On the other hand, the documents could accurately describe a system at AT&T but misstate the system's intent, said Steven Bellovin, a computer science professor at Columbia University who worked previously at AT&T Labs Research.

"There are all sorts of reasons for doing network monitoring," said Bellovin, citing as examples a company's desire to monitor network traffic to make sure that it is being routed efficiently and that other companies are adhering to their traffic-routing agreements.

Some of the document's claims don't stand up well technically, Bellovin said -- the claim that the entire Internet was being monitored, for example, was "quite an exaggeration ... there's no one place you can tap the Internet," he said.

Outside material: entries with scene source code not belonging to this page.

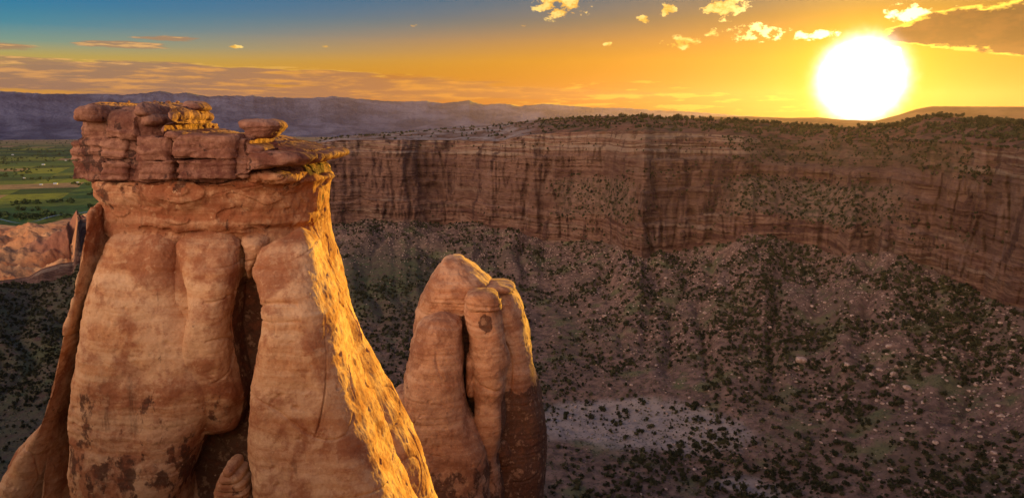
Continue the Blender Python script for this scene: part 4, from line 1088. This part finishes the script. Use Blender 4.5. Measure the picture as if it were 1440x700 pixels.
# ------------------------------------------------------------------ boulders on the slopes
m, n, b = new_mat('pale_boulder'); M_bould = m
n.put(b.inputs['Base Color'], n.mix(n.sstep(n.noise(pos(n), 0.8, 6, 0.65), 0.4, 0.62), (0.38, 0.24, 0.19), (0.60, 0.46, 0.40)))
bump(n, b, n.noise(pos(n), 2.0, 7, 0.65), 0.8, 0.3)
def boulder_np(seed, nz=14, nc=20, k=1.0):
    r_s = np.random.RandomState(seed)
    th = np.linspace(0, math.pi, nz)[:, None]; ph = np.linspace(0, 2 * math.pi, nc, endpoint=False)[None, :]
    d = np.stack([np.sin(th) * np.cos(ph), np.sin(th) * np.sin(ph), np.cos(th) + 0 * ph], -1)
    q = np.sign(d) * np.abs(d) ** 0.75
    q = q * (1 + 0.28 * fbm(d[..., 0] + seed, d[..., 1], d[..., 2], 1.2, 3)[..., None])
    q *= np.array([1.0, r_s.uniform(0.6, 0.9), r_s.uniform(0.4, 0.65)]); q[..., 2] += 0.3
    return q.reshape(-1, 3), grid_faces(nz, nc, True)
bvar = [mesh_np('boulder', *boulder_np(k_), (M_bould,), smooth=True) for k_ in range(7)]
def at_el(px_, py_):
    a, e = azel(px_, py_); c = col_of(float(a)); rows = np.where((SEG >= 2) & (SEG <= 3))[0]
    i = int(np.argmin(np.abs(EL[rows, c] - e))); return TV[rows[i], c]
bl = [(1250, 487, 1.6), (1275, 546, 1.6), (1125, 508, 2.6), (1120, 520, 1.6), (1190, 513, 1.8), (1236, 520, 1.4), (1255, 526, 1.4), (1303, 473, 1.0), (1322, 495, 1.0), (1333, 560, 1.0), (1378, 613, 0.9), (1394, 580, 1.1),
      (1362, 577, 1.1), (1372, 540, 1.3), (1296, 565, 0.9), (1224, 526, 1.2), (1252, 450, 1.3), (1080, 460, 1.5), (1140, 430, 1.2), (990, 440, 1.2), (905, 430, 1.3), (850, 445, 1.6), (900, 470, 1.2), (1010, 400, 1.4), (935, 392, 1.4)]
for i in range(150):
    px_ = rs.uniform(760, 1438); py_ = rs.uniform(365, 690)
    if rs.rand() < 0.35: px_, py_ = rs.normal(1280, 80), rs.normal(520, 50)
    if i % 5 == 0: px_, py_ = rs.uniform(560, 900), rs.uniform(335, 380)
    if px_ > 1437: continue
    bl.append((px_, py_, rs.uniform(0.5, 1.1)))
for px_, py_, s in bl:
    v = at_el(px_, py_)
    o = bpy.data.objects.new('boulder', bvar[rs.randint(7)]); COL.objects.link(o)
    o.location = (v[0], v[1], v[2] - 0.1); s *= 0.9
    o.scale = (s * 1.2, s, s); o.rotation_euler = (rs.uniform(-.2, .2), rs.uniform(-.2, .2), rs.uniform(0, 6.28))
    if px_ > 1190: lab, grp = 'pale fallen boulder on the right hand slope under the cliff', 'boulders on the right hand slope'
    elif px_ > 880: lab, grp = 'pale fallen boulder on the middle slope under the nose of the cliff', 'boulders on the middle slope'
    else: lab, grp = 'pale fallen boulder on the slope behind the clustered spire', 'boulders behind the spire'
    o['label'] = lab; o['category'] = 'boulder'; o['group'] = grp
# rubble
rb = []
for i in range(5200):
    a = rs.uniform(-20, 40); c = col_of(a); rbase = RR[seg_rows[4][0], c]; r = rbase - abs(rs.normal()) * 90 - 1
    if r < 215: continue
    x, y, z = ground_at(a, r, 2, 3); rb.append((x, y, z, rs.uniform(0.25, 0.75) ** 1.3))
tm = [boulder_np(50 + k_, 5, 6) for k_ in range(5)]
Vs = []
for q in rb:
    V = tm[rs.randint(5)][0]; an = rs.uniform(0, 6.28); c_, s_ = math.cos(an), math.sin(an)
    Vs.append(np.stack([V[:, 0] * c_ - V[:, 1] * s_, V[:, 0] * s_ + V[:, 1] * c_, V[:, 2]], -1) * q[3] * 1.1 + np.array(q[:3]))
nv = len(tm[0][0]); F = (np.arange(len(rb))[:, None, None] * nv + tm[0][1][None]).reshape(-1, 4)
link('rubble', mesh_np('rubble', np.concatenate(Vs), F, (M_bould,), smooth=False), kind='stuff')

# ------------------------------------------------------------------ farm buildings in the valley
m, n, b = new_mat('farm_wall'); M_fw = m; n.put(b.inputs['Base Color'], n.mix(n.noise(pos(n), 0.4, 3), (0.62, 0.60, 0.56), (0.8, 0.78, 0.74)))
m, n, b = new_mat('farm_roof'); M_fr = m; n.put(b.inputs['Base Color'], n.mix(n.noise(pos(n), 0.4, 3), (0.30, 0.42, 0.55), (0.55, 0.62, 0.7)))
fl = [(18, 219, 18, 'pale blue roofed barn highest on the far left fields'), (34, 252, 13, 'small white farmhouse on the left edge of the fields'), (57, 262, 14, 'white farmhouse left of the dark tree belt in the fields'), (77, 261, 18, 'long white barn right of the dark tree belt in the fields'),
      (60, 233, 20, 'white barn by the yellow green field'), (92, 226, 16, 'white farmhouse at the top of the yellow green field'), (108, 259, 12, 'small white farmhouse close to the pillar')]
for px_, py_, L_, lab in fl:
    a, e = azel(px_, py_); r = -212 / math.tan(R_(float(e))); x, y, z = ground_at(float(a), r, 7, 8)
    root = bpy.data.objects.new('farmhouse', None); COL.objects.link(root); root.location = (x, y, z - 0.3); root.rotation_euler = (0, 0, rs.uniform(-0.5, 0.5))
    root['label'] = lab; root['category'] = 'farmhouse'
    L_ *= 0.6; w2, d2, h = L_ / 2, L_ / 3.4, L_ * 0.28
    Vb = np.array([[sx_ * w2, sy_ * d2, zz_] for zz_ in (0, h) for sx_, sy_ in ((-1, -1), (1, -1), (1, 1), (-1, 1))])
    Fb = np.array([[0, 1, 5, 4], [1, 2, 6, 5], [2, 3, 7, 6], [3, 0, 4, 7]])
    link('wall', mesh_np('wall', Vb, Fb, (M_fw,), smooth=False), root)
    e_ = 1.08; rh = h * 0.75
    Vr = np.array([[-w2 * e_, -d2 * e_ * 1.1, h - 0.2], [w2 * e_, -d2 * e_ * 1.1, h - 0.2], [w2 * e_, 0, h + rh], [-w2 * e_, 0, h + rh], [w2 * e_, d2 * e_ * 1.1, h - 0.2], [-w2 * e_, d2 * e_ * 1.1, h - 0.2]])
    Vr = np.concatenate([Vr, Vr - np.array([0, 0, 0.35])])
    Fr = np.array([[0, 1, 2, 3], [3, 2, 4, 5], [9, 8, 7, 6], [11, 10, 8, 9], [0, 6, 7, 1], [5, 4, 10, 11], [1, 7, 8, 2], [2, 8, 10, 4], [3, 9, 6, 0], [5, 11, 9, 3]])
    link('roof', mesh_np('roof', Vr, Fr, (M_fr,), smooth=False), root)

# ------------------------------------------------------------------ haze
m = bpy.data.materials.new('haze_air'); m.use_nodes = True; m.node_tree.nodes.clear(); n = NT(m.node_tree)
v = n.n('ShaderNodeVolumePrincipled'); o = n.n('ShaderNodeOutputMaterial'); n.nt.links.new(v.outputs[0], o.inputs['Volume'])
v.inputs['Color'].default_value = (0.23, 0.175, 0.38, 1); v.inputs['Density'].default_value = HAZE_DENSITY; v.inputs['Anisotropy'].default_value = 0.70
S, z0, z1 = 14500, -300, 500
Vb = np.array([[sx_ * S, sy_ * S, zz_] for zz_ in (z0, z1) for sx_, sy_ in ((-1, -1), (1, -1), (1, 1), (-1, 1))])
Fb = np.array([[0, 3, 2, 1], [4, 5, 6, 7], [0, 1, 5, 4], [1, 2, 6, 5], [2, 3, 7, 6], [3, 0, 4, 7]])
link('haze', mesh_np('haze', Vb, Fb, (m,), smooth=False), kind='stuff')
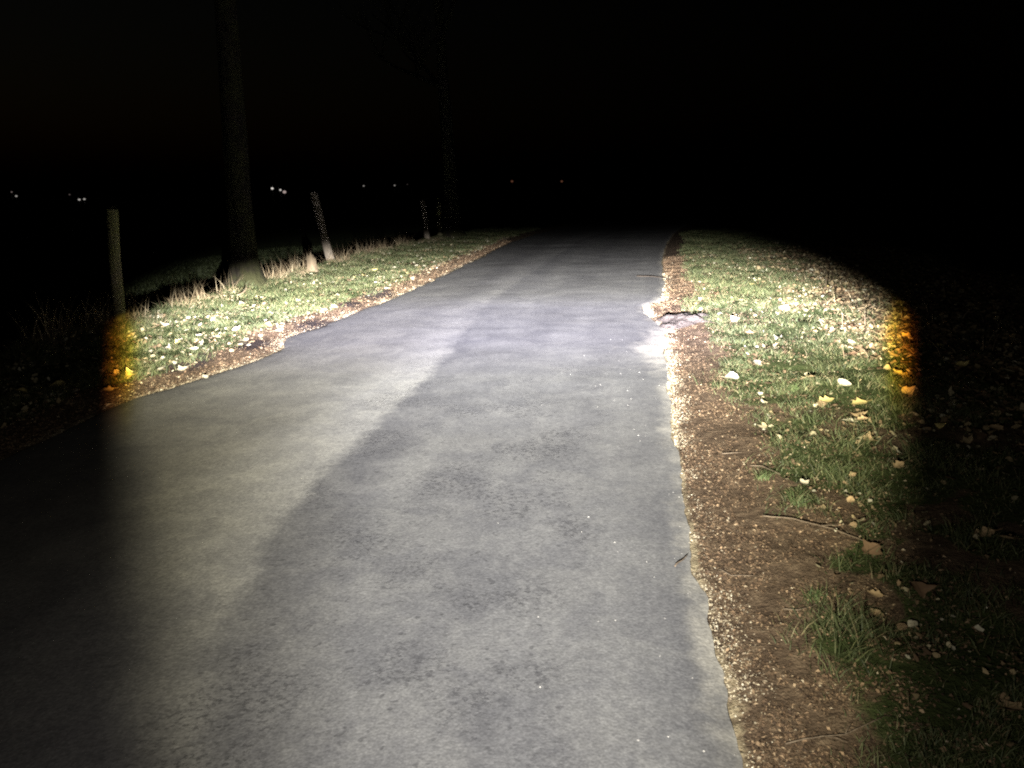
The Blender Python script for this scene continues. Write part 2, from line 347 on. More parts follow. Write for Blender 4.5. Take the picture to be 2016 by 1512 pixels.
def leaf_mat(name, c1, c2, vein):
    m, n, b = mat(name, 0.75, 0.2)
    co = n.coord('Object'); x, y, z = n.sep(co)
    info = n.t.nodes.new('ShaderNodeObjectInfo')
    t = n.noise(co, 35, 4, 0.6)
    c = n.mix(t, c1, c2)
    mid = n.rng(n.m('ABSOLUTE', y), 0.004, 0.0)
    c = n.mix(n.m('MULTIPLY', mid, 0.6), c, vein)
    c = n.mix(1.0, c, n.ramp(info.outputs['Random'], [(0.0, 0.62), (1.0, 1.12)]), 'MULTIPLY')
    n.t.links.new(c, b.inputs['Base Color'])
    n.t.links.new(n.bump(t, 0.4, 0.004), b.inputs['Normal'])
    return m
M_leaf = {
    'cream': leaf_mat('leaf_cream', (0.44, 0.39, 0.26), (0.66, 0.61, 0.46), (0.5, 0.42, 0.26)),
    'tan': leaf_mat('leaf_tan', (0.34, 0.23, 0.12), (0.50, 0.37, 0.21), (0.2, 0.12, 0.06)),
    'yellow': leaf_mat('leaf_yellow', (0.50, 0.40, 0.14), (0.66, 0.55, 0.24), (0.36, 0.26, 0.08)),
    'brown': leaf_mat('leaf_brown', (0.13, 0.08, 0.045), (0.24, 0.155, 0.09), (0.08, 0.05, 0.03)),
}

# ------------------------------------------------------------------ blades, crumbs and grit (what nobody could count)
def blades(name, P, length, width, lean, cols, material, label, cat, segs=2, droop=0.35):
    n = len(P); a = rng.uniform(0, 2 * np.pi, n); d = np.stack([np.cos(a), np.sin(a)], 1)
    pa = rng.uniform(0, 2 * np.pi, n); side = np.stack([np.cos(pa), np.sin(pa)], 1) * (width / 2)[:, None]
    rows = []
    for k in range(segs + 1):
        t = k / segs
        hor = (lean * length * (t * 0.45 + droop * t * t * 1.6))[:, None] * d
        zz = length * (t - droop * lean * t * t * 0.75)
        w = 1 - 0.92 * t ** 1.5
        for s in ((-1, 1) if k < segs else (0,)):
            rows.append(np.concatenate([P[:, :2] + hor + side * w * s, (P[:, 2] + zz)[:, None]], 1))
    nv = 2 * segs + 1; v = np.stack(rows, 1).reshape(-1, 3); base = (np.arange(n) * nv)[:, None]
    tri = []
    for k in range(segs - 1):
        q = 2 * k; tri += [[q, q + 1, q + 3], [q, q + 3, q + 2]]
    q = 2 * (segs - 1); tri.append([q, q + 1, q + 2])
    f = (base[:, None, :] + np.array(tri)[None]).reshape(-1, 3)
    me = mesh_np(name, v, f); attr_c(me, 'tint', np.repeat(cols, nv, 0))
    return tag(link(name, me, material), label, cat, kind='stuff')
def pal(n, cols, jit=0.2, p=None):
    cols = np.array(cols); k = rng.choice(len(cols), n, p=p); return cols[k] * rng.uniform(1 - jit, 1 + jit, (n, 1))
def scatter(n, x0, x1, y0, y1, yb=1.0):
    """points with density falling with distance"""
    x = rng.uniform(x0, x1, n); y = y0 + (y1 - y0) * rng.random(n) ** yb
    return x, y
def on_ground(x, y, dz=0.0): return np.stack([x, y, height(x, y) + dz], 1)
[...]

On the other hand, Bellovin said, nothing in the document proves that the described network is not a surveillance system -- and the claim that only NSA-cleared personnel could go into the "secret room" supports the theory.

"Without more information, it's impossible to say just what's going on there," said Bellovin.

The Wired News story comes amid a controversy about government surveillance and the press' coverage of the programs.

Previous stories have alleged NSA surveillance of phone calls and data mining of Americans' phone records. The stories have been cheered by critics of expanded government surveillance and denounced by others who suggest such stories harm national security.

On Sunday, U.S. Attorney General Alberto Gonzales said he believes that the federal government has the power to prosecute journalists and news organizations that publish such material. "There are some statutes on the book, which, if you read the language carefully, would seem to indicate that that is a possibility," Gonzales told ABC's "This Week."

As of Monday afternoon, Wired News had not been contacted by any federal officials, AT&T or the court since publishing the story.

"Truly as a legal matter, they're on pretty solid legal grounds," said Peter Scheer, executive director of the California First Amendment Coalition.

Scheer's organization co-signed a letter with Wired News last week asking the court to keep the proceedings open to the press, but it has not taken a position on the merits of the case.

The Wired News documents seem to suggest business sensitivity but not enough to support a court sealing, Scheer said. To First Amendment guardians, he said, the greater concern is what reaction federal officials might have to the leak of classified documents.

"We are seeing an extraordinary degree of anxiety on the government's part about reporting based on leaks of confidential documents in the government's possession," Scheer said. "I think the Justice Department is about to take the gloves off in its pursuit of information the press has. And the press is about to lose its ability to use confidential sources."